# [Prompt]
Please take the entries below from the first line through the line containing "PI = math.pi" and repeat them exactly, leaving out everything after.

# [Data entries]
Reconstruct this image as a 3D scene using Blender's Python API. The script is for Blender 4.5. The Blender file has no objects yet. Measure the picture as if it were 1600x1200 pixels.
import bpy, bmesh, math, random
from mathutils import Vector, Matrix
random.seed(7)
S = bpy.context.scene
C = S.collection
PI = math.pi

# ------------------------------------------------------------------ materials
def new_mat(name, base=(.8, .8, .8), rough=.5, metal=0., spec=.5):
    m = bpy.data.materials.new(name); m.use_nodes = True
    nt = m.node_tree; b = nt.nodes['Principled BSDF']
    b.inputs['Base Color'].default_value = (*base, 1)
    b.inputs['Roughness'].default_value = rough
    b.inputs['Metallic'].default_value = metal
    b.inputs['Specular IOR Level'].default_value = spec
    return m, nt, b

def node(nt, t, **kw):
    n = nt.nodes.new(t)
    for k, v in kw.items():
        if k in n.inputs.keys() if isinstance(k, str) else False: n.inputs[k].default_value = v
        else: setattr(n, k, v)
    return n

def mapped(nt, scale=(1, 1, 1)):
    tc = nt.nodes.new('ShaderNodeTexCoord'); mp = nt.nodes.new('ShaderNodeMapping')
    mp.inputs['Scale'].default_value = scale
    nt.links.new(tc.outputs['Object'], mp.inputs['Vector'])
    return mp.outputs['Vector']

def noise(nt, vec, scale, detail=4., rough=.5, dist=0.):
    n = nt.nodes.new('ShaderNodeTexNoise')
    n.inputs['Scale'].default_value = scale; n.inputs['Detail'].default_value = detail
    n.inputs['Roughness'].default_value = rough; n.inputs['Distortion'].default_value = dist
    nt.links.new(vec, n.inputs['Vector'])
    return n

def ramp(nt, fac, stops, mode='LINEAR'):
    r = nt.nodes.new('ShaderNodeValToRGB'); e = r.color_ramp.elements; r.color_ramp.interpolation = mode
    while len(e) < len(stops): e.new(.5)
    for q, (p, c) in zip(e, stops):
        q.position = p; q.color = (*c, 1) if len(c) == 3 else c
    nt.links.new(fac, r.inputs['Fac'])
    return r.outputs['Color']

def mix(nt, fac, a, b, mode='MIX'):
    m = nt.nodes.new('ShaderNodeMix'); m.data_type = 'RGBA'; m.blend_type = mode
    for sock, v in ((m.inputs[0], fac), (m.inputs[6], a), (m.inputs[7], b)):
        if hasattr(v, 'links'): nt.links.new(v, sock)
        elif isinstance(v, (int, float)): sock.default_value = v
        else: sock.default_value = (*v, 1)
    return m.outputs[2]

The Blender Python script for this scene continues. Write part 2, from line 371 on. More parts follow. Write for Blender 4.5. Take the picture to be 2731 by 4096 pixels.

# [Reply]
Reconstruct this image as a 3D scene using Blender's Python API. The script is for Blender 4.5. The Blender file has no objects yet. Measure the picture as if it were 1600x1200 pixels.
import bpy, bmesh, math, random
from mathutils import Vector, Matrix
random.seed(7)
S = bpy.context.scene
C = S.collection
PI = math.pi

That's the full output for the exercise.